**To be done**. Using the records below, count the lines with "part" in them. Give the number only.

....................

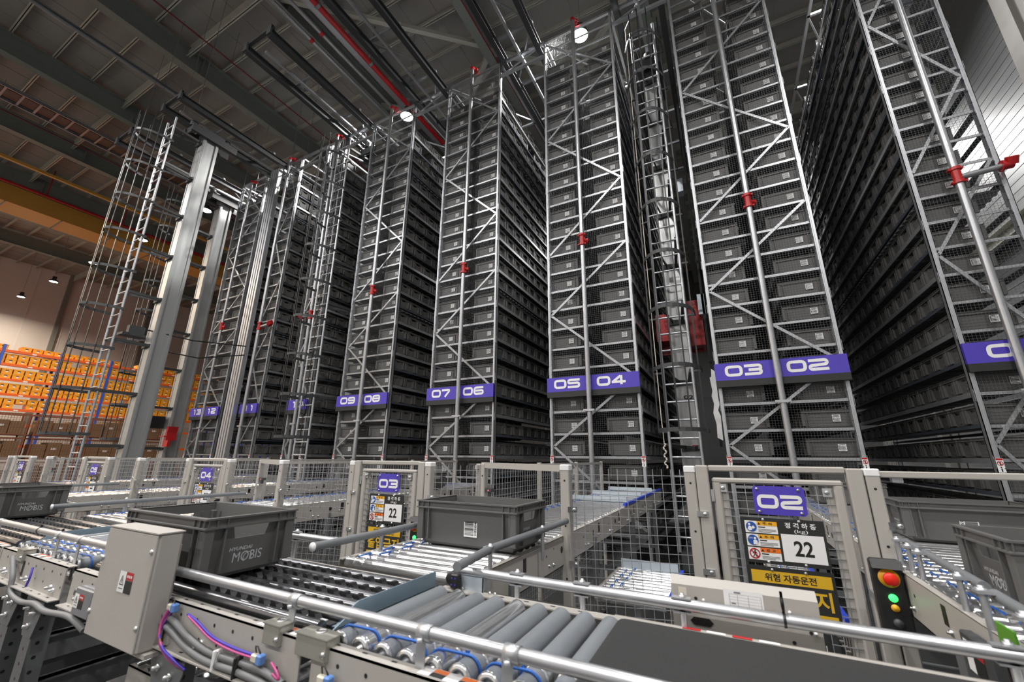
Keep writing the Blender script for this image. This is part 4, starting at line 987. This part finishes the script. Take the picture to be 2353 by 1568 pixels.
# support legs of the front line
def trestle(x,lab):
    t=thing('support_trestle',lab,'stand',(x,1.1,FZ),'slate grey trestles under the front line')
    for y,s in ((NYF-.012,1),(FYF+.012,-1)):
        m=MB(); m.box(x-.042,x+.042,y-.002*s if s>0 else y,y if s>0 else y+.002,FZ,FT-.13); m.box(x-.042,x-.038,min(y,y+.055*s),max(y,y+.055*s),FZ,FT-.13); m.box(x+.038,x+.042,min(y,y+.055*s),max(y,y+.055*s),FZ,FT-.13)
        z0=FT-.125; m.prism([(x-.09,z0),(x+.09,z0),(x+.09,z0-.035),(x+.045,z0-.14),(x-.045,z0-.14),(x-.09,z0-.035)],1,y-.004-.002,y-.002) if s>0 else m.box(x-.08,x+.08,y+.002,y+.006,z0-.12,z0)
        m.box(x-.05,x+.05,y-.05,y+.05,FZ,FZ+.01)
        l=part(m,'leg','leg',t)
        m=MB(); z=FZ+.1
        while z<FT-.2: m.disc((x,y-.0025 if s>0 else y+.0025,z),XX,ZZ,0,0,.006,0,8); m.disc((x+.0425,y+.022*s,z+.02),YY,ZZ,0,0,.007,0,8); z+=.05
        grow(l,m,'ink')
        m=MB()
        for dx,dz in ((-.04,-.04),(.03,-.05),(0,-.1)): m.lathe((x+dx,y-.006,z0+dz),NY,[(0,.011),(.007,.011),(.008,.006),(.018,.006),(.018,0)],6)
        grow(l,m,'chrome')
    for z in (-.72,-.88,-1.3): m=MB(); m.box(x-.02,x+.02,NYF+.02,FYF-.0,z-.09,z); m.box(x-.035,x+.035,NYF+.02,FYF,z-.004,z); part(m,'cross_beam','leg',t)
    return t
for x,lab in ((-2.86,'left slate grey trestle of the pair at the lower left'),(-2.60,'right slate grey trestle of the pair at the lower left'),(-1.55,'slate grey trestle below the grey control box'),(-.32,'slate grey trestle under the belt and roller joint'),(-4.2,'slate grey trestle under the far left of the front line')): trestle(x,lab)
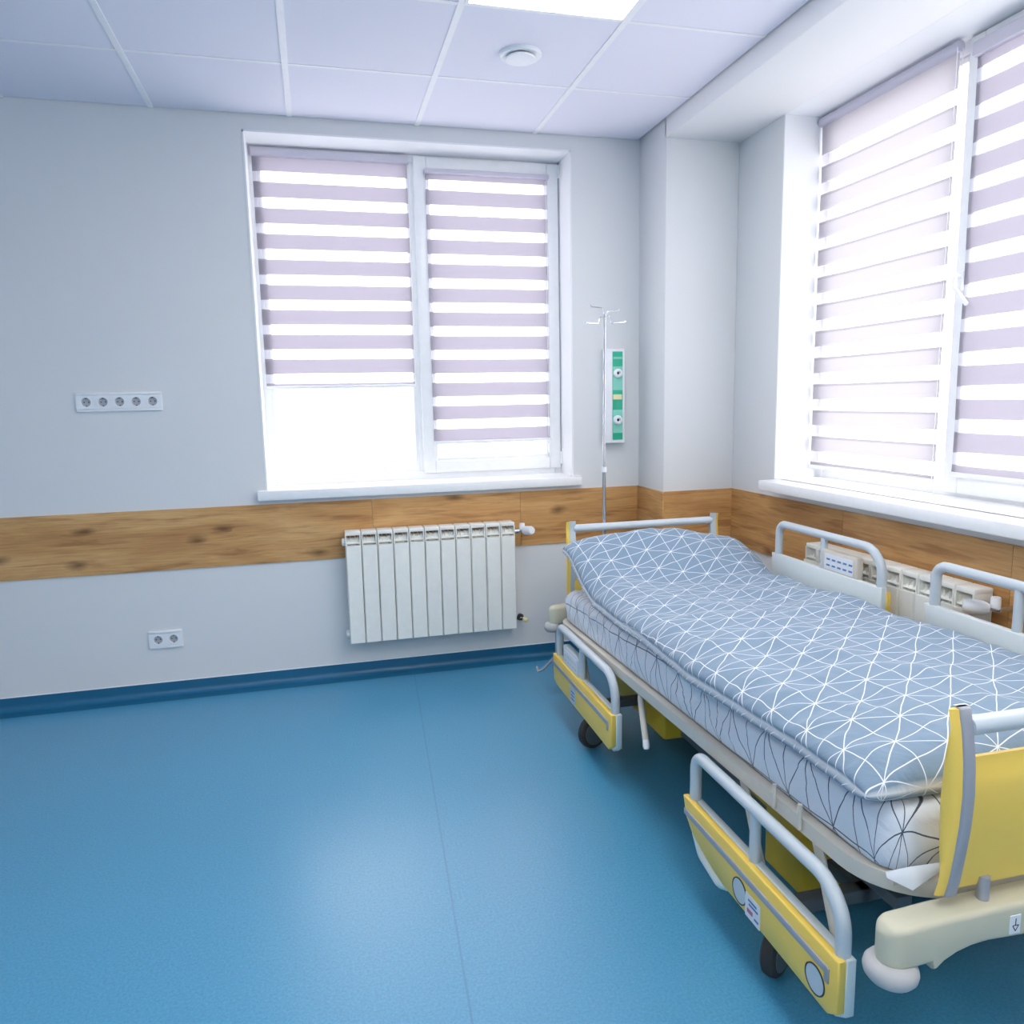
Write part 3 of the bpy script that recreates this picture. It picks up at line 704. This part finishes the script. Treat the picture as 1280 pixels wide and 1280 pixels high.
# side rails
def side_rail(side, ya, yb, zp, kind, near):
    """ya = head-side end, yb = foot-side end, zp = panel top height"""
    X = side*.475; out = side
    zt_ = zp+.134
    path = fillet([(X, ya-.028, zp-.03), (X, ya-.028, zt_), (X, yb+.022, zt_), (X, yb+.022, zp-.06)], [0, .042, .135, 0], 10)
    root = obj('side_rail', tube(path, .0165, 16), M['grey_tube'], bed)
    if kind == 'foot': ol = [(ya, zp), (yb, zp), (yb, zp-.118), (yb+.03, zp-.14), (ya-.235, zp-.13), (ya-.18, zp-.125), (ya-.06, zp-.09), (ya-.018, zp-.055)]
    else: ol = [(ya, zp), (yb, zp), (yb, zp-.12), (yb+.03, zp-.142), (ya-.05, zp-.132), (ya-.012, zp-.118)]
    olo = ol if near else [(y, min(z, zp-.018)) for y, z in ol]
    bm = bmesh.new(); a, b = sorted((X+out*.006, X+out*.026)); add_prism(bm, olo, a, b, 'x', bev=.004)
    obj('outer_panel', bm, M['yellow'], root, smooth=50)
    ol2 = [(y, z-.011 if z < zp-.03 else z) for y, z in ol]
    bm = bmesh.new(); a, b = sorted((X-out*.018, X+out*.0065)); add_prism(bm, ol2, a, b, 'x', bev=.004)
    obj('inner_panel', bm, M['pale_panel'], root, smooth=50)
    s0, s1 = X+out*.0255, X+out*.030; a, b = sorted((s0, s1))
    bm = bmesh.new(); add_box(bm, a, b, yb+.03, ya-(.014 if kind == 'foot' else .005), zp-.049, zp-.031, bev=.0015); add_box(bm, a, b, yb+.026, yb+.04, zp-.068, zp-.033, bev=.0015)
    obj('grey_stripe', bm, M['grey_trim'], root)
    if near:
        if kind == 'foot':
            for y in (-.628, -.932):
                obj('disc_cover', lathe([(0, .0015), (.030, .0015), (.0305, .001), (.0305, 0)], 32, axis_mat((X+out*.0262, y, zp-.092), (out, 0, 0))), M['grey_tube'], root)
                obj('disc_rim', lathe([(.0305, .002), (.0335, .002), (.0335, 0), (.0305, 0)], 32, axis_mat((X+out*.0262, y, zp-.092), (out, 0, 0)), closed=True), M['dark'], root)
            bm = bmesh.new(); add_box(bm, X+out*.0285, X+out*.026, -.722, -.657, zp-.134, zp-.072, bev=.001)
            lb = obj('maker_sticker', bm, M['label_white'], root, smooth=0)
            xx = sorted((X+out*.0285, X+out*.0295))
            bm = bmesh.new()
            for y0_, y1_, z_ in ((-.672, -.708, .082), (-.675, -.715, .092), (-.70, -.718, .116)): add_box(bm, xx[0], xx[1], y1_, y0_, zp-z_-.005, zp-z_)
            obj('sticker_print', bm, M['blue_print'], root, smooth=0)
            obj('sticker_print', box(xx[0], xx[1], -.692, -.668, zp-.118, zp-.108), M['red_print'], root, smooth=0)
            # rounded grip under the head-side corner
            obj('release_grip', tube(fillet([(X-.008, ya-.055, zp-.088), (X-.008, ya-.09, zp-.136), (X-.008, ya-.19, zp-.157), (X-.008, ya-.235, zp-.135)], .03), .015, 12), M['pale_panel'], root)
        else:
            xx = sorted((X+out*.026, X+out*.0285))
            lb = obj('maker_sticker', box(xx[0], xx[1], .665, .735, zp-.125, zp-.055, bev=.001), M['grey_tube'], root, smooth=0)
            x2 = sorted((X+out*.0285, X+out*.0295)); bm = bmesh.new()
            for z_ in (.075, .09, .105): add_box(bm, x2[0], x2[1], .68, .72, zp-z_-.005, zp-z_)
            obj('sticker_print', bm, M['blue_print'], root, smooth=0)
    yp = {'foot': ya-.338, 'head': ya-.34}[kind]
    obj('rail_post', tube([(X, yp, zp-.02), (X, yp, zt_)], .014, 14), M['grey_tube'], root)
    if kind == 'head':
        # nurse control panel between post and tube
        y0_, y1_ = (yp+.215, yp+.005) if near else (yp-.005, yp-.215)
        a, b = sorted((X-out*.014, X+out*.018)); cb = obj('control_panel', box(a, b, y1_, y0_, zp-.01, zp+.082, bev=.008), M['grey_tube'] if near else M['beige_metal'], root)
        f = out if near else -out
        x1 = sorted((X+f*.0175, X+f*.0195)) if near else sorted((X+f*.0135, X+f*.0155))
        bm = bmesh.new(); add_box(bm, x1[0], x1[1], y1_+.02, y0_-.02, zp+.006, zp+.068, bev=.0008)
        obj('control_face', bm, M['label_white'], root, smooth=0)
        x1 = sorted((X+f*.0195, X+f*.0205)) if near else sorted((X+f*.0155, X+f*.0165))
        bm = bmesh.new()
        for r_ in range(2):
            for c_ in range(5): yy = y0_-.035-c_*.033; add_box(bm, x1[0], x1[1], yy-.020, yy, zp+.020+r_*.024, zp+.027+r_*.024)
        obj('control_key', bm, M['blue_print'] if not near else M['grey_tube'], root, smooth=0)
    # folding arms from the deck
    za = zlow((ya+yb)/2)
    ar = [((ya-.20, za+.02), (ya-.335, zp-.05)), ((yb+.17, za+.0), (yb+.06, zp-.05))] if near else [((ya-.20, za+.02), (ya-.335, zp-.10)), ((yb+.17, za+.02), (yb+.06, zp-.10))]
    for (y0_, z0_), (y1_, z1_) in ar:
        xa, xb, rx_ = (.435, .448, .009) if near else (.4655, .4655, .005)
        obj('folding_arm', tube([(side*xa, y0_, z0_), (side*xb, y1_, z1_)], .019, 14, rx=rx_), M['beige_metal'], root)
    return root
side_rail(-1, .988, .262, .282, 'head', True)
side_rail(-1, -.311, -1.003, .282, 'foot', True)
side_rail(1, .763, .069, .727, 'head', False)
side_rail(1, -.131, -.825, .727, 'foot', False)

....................

**Exercise answer**. 4